(What to work on): Please restate, exactly as written, the lines running from the beginning of the material through the line that has "PL.emit(pc, LP, 300)" in it.

(Source excerpt):

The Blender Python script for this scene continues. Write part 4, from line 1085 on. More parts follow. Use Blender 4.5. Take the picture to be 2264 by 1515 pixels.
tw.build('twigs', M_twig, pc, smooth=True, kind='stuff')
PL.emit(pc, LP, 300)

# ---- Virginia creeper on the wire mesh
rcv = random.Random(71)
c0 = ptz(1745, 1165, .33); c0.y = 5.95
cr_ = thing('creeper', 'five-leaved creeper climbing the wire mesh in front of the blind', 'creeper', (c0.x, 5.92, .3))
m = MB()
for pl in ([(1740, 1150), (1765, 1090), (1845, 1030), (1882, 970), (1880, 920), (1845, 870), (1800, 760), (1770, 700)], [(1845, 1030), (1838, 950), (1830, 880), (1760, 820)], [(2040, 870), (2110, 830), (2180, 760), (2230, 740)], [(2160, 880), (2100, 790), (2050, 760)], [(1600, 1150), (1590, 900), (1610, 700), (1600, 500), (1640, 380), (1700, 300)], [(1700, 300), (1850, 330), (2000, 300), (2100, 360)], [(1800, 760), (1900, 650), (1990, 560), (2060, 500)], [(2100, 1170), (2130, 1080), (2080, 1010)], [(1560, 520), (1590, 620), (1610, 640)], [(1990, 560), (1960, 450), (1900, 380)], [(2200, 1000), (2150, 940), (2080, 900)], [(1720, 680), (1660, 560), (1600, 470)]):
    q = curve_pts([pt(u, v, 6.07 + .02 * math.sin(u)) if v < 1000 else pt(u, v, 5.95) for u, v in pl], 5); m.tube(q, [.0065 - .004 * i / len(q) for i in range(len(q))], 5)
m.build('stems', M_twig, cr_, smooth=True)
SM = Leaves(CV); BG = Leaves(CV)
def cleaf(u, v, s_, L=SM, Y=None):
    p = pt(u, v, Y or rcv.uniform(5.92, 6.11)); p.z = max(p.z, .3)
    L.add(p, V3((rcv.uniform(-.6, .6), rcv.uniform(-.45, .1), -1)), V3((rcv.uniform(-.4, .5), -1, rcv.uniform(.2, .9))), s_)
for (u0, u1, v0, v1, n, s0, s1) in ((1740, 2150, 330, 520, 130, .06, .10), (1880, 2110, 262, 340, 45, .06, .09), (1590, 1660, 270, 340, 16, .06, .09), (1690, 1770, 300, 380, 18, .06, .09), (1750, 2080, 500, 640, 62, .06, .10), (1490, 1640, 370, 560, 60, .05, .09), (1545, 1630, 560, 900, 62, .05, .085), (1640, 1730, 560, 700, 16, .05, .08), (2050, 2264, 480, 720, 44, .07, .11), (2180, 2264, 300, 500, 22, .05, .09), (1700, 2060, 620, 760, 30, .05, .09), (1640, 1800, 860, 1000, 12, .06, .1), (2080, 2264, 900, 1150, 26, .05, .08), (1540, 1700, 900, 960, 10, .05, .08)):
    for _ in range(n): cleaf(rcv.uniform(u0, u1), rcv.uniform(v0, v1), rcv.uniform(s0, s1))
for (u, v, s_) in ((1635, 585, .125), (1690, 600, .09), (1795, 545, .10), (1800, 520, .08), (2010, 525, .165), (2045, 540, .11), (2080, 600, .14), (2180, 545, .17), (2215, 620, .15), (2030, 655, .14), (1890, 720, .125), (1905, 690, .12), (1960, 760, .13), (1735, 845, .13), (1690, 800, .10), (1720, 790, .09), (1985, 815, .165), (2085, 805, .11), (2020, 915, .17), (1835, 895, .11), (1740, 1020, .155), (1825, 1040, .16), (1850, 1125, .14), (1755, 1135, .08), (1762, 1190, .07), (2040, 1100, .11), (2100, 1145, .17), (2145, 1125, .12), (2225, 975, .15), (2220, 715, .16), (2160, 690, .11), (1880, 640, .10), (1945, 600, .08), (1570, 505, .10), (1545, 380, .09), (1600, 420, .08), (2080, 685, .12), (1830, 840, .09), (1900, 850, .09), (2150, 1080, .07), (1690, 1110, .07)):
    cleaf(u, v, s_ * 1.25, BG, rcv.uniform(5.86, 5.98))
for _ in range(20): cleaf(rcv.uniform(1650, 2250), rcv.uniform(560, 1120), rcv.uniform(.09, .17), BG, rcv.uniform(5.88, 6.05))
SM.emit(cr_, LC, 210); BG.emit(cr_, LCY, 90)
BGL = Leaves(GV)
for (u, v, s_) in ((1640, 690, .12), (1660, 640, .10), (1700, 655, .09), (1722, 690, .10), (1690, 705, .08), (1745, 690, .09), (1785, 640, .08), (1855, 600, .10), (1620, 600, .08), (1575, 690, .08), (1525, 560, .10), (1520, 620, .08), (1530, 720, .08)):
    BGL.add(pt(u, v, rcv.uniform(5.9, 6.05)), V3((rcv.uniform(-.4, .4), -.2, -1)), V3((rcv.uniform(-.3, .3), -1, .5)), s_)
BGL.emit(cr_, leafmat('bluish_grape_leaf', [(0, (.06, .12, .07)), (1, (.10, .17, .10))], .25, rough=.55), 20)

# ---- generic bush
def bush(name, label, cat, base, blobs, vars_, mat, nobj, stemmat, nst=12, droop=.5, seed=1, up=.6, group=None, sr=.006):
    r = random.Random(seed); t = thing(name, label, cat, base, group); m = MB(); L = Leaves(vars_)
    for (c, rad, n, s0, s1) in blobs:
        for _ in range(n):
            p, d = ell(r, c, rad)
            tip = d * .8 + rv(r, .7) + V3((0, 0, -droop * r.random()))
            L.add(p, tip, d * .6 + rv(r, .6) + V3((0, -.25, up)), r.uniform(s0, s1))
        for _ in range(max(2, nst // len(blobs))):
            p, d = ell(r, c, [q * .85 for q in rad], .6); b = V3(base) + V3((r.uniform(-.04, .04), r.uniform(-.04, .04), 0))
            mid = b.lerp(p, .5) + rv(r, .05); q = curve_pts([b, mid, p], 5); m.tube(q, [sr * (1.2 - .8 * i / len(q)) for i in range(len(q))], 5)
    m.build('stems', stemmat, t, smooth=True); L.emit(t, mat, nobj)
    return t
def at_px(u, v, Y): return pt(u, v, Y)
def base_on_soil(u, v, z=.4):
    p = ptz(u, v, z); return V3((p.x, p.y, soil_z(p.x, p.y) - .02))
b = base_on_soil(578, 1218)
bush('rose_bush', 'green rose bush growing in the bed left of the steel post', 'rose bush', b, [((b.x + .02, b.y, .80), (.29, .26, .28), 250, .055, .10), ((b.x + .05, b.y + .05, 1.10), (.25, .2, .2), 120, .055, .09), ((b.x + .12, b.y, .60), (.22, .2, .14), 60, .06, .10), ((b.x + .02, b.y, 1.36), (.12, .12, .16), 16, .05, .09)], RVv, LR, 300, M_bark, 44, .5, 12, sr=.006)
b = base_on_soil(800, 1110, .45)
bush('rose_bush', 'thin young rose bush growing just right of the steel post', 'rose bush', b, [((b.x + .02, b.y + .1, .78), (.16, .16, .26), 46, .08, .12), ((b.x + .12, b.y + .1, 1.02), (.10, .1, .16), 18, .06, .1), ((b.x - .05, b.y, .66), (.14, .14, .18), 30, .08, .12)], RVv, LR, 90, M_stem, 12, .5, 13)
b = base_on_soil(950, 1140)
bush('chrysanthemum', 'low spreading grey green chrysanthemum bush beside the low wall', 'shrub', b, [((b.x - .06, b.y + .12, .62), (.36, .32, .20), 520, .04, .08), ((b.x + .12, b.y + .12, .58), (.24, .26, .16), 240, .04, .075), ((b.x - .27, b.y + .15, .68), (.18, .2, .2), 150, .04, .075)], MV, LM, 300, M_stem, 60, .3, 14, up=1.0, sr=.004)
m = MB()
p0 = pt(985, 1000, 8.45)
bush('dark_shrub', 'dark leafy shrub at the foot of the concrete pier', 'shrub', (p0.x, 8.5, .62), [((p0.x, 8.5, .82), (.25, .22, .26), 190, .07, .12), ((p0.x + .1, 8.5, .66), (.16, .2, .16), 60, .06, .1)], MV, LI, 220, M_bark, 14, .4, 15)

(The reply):
The Blender Python script for this scene continues. Write part 4, from line 1085 on. More parts follow. Use Blender 4.5. Take the picture to be 2264 by 1515 pixels.
tw.build('twigs', M_twig, pc, smooth=True, kind='stuff')
PL.emit(pc, LP, 300)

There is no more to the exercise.